Self with Windows, Venice | Mark Lindsay

“Your first and last assignment of the year will be a self-portrait, in which you may, or may not, appear.” My first photography professor seemed pleased with himself upon this proclamation. To an eighteen-year-old kid it seemed daunting. At that age I had no idea of self and wasn’t very good at portrait. Intimidated, I persevered and ended up, more-or-less, fulfilling the assignment. It was my first attempt at self-portrait, yet hardly the last.

Of course, now, I’d smugly tell said professor that oneself is in all of one’s work, not just the intentional self-portraits. It would actually be harder not to create a self-portrait than to do so. That pesky self sneaks into just about everything.
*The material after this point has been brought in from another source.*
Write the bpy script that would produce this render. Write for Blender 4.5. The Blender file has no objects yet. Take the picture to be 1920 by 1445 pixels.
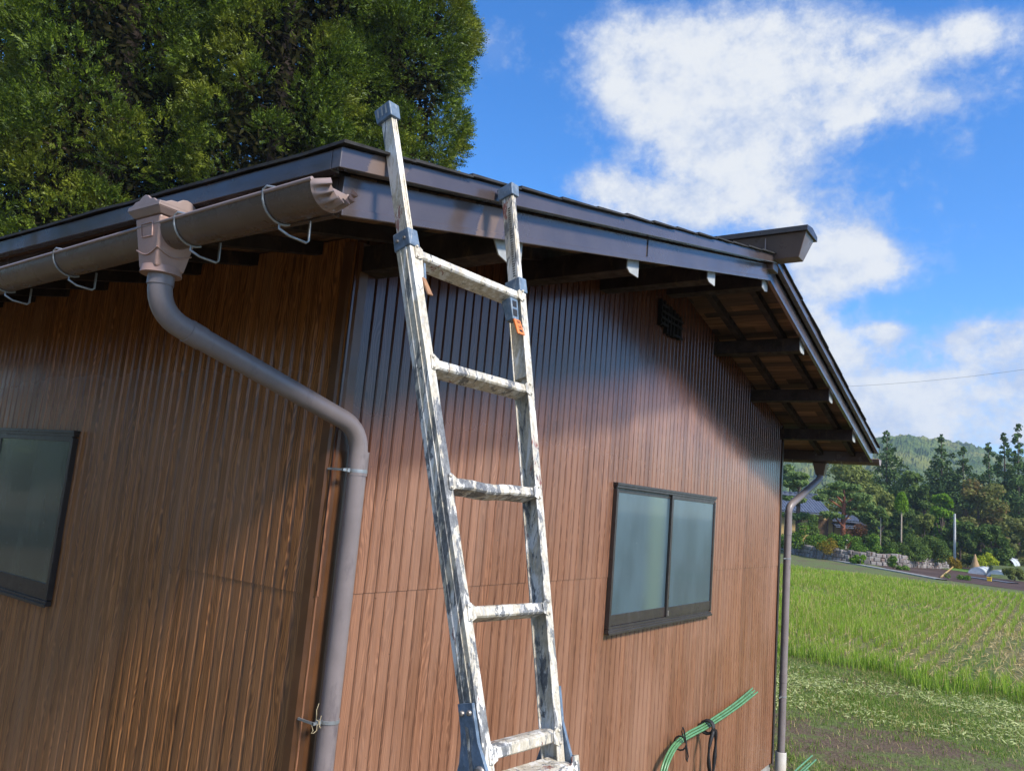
import bpy, math, random
import numpy as np
from mathutils import Vector, Matrix
R = math.radians
SC = bpy.context.scene
COL = SC.collection

# ------------------------------------------------------------------ camera
CAM = np.array([-2.0128, -2.2283, 2.3802]); YAW, PITCH, ROLL, FPX = 0.9534, 0.1477, 0.0858, 1448.41
_f = np.array([math.sin(YAW)*math.cos(PITCH), math.cos(YAW)*math.cos(PITCH), math.sin(PITCH)])
_r0 = np.array([math.cos(YAW), -math.sin(YAW), 0.0]); _u0 = np.cross(_r0, _f)
CR = _r0*math.cos(ROLL)+_u0*math.sin(ROLL); CU = -_r0*math.sin(ROLL)+_u0*math.cos(ROLL); CF = _f
cd = bpy.data.cameras.new('camera'); cam = bpy.data.objects.new('camera', cd); COL.objects.link(cam)
cd.sensor_width = 36.0; cd.lens = FPX/1920*36.0; cd.clip_end = 5000; cd.clip_start = .05
cam.matrix_world = Matrix(((CR[0], CU[0], -CF[0], CAM[0]), (CR[1], CU[1], -CF[1], CAM[1]), (CR[2], CU[2], -CF[2], CAM[2]), (0, 0, 0, 1)))
SC.camera = cam
def pray(px, py):
    d = CF+CR*(px-960)/FPX-CU*(py-722.5)/FPX
    return d
def gp(px, py, z=0.0):            # the spot on the ground that the photo shows at px, py
    d = pray(px, py); return CAM+d*((z-CAM[2])/d[2])
def hz(px): return 938+.0861*(px-960)
def spot(px, depth, z=0.0):       # a ground spot in that direction, so many metres deep
    d = pray(px, hz(px)); p = CAM+d*depth; p[2] = z; return p
def zat(px, py, depth): return float((CAM+pray(px, py)*depth)[2])

# ------------------------------------------------------------------ light
SUN = np.array([-.11, -.72, .62]); SUN /= np.linalg.norm(SUN)
sl = bpy.data.lights.new('sun', 'SUN'); sl.energy = 3.6; sl.angle = R(12); sl.color = (1.0, .93, .84)
so = bpy.data.objects.new('sun', sl); COL.objects.link(so)
so.rotation_euler = Vector(SUN).to_track_quat('Z', 'Y').to_euler()
SC.view_settings.view_transform = 'Standard'; SC.view_settings.look = 'None'
SC.view_settings.exposure = 0.8; SC.view_settings.gamma = 1.0

W = bpy.data.worlds.new('World'); SC.world = W; W.use_nodes = True
class NT:
    def __init__(s, t): s.t = t; s.t.nodes.clear()
    def n(s, typ, **kw):
        nd = s.t.nodes.new(typ)
        for k, v in kw.items():
            if k.startswith('i_'):
                key = k[2:]; key = int(key) if key.isdigit() else key.replace('_', ' ')
                s.set(nd.inputs[key], v)
            else: setattr(nd, k, v)
        return nd
    def set(s, inp, v):
        if isinstance(v, bpy.types.NodeSocket): s.t.links.new(v, inp)
        elif isinstance(v, bpy.types.Node): s.t.links.new(v.outputs[0], inp)
        else:
            if inp.type == 'RGBA' and len(v) == 3: v = (*v, 1)
            inp.default_value = v
    def m(s, op, a, b=None, c=None, clamp=False):
        nd = s.t.nodes.new('ShaderNodeMath'); nd.operation = op; nd.use_clamp = clamp
        for i, v in enumerate((a, b, c)):
            if v is not None: s.set(nd.inputs[i], v)
        return nd.outputs[0]
    def vm(s, op, a, b=None):
        nd = s.t.nodes.new('ShaderNodeVectorMath'); nd.operation = op
        s.set(nd.inputs[0], a)
        if b is not None: s.set(nd.inputs[1], b)
        return nd.outputs['Value'] if op in ('DOT_PRODUCT', 'LENGTH', 'DISTANCE') else nd.outputs[0]
    def mix(s, f, a, b, bt='MIX'):
        nd = s.t.nodes.new('ShaderNodeMix'); nd.data_type = 'RGBA'; nd.blend_type = bt
        s.set(nd.inputs[0], f); s.set(nd.inputs[6], a); s.set(nd.inputs[7], b); return nd.outputs[2]
    def ss(s, v, lo, hi, a=0.0, b=1.0):
        nd = s.t.nodes.new('ShaderNodeMapRange'); nd.interpolation_type = 'SMOOTHSTEP'
        for i, x in enumerate((v, lo, hi, a, b)): s.set(nd.inputs[i], x)
        return nd.outputs[0]
    def noise(s, vec, scale, detail=3, rough=.55, dist=0.0):
        nd = s.t.nodes.new('ShaderNodeTexNoise')
        s.set(nd.inputs['Vector'], vec); s.set(nd.inputs['Scale'], scale); nd.inputs['Detail'].default_value = detail
        nd.inputs['Roughness'].default_value = rough; nd.inputs['Distortion'].default_value = dist
        return nd.outputs[0]
    def mapv(s, vec, scale=(1, 1, 1), loc=(0, 0, 0), rot=(0, 0, 0)):
        nd = s.t.nodes.new('ShaderNodeMapping'); s.set(nd.inputs[0], vec)
        nd.inputs['Scale'].default_value = scale; nd.inputs['Location'].default_value = loc; nd.inputs['Rotation'].default_value = rot
        return nd.outputs[0]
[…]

To signify this, particularly when I am in a playful mood, I tend to include shadows of myself in many photographic images. There is some kind of romantic notion I have that the shadowy artist lurks behind the scenes, leaving behind ephemeral traces of his presence and consciousness.

I suspect this is a construct of an overactive imagination. Yet, I’ve seen my cats find fascination with their shadow so I can’t be all wrong. There must be something universal in this. Shadows have a way of proving to us our material and perhaps even metaphysical presence sans mirror or other reflective surface. The shadow is much more intriguing than a reflection. It is easily distorted and dramatically moves along all surfaces, being affected and transformed by each and every one. Shadows are operatic.

I find today’s image to be particularly revealing as self-portrait. The lurking me encounters shuttered windows on a cold Venetian morning. I have no idea what that means exactly but I like the concept. I think my old professor would be pleased.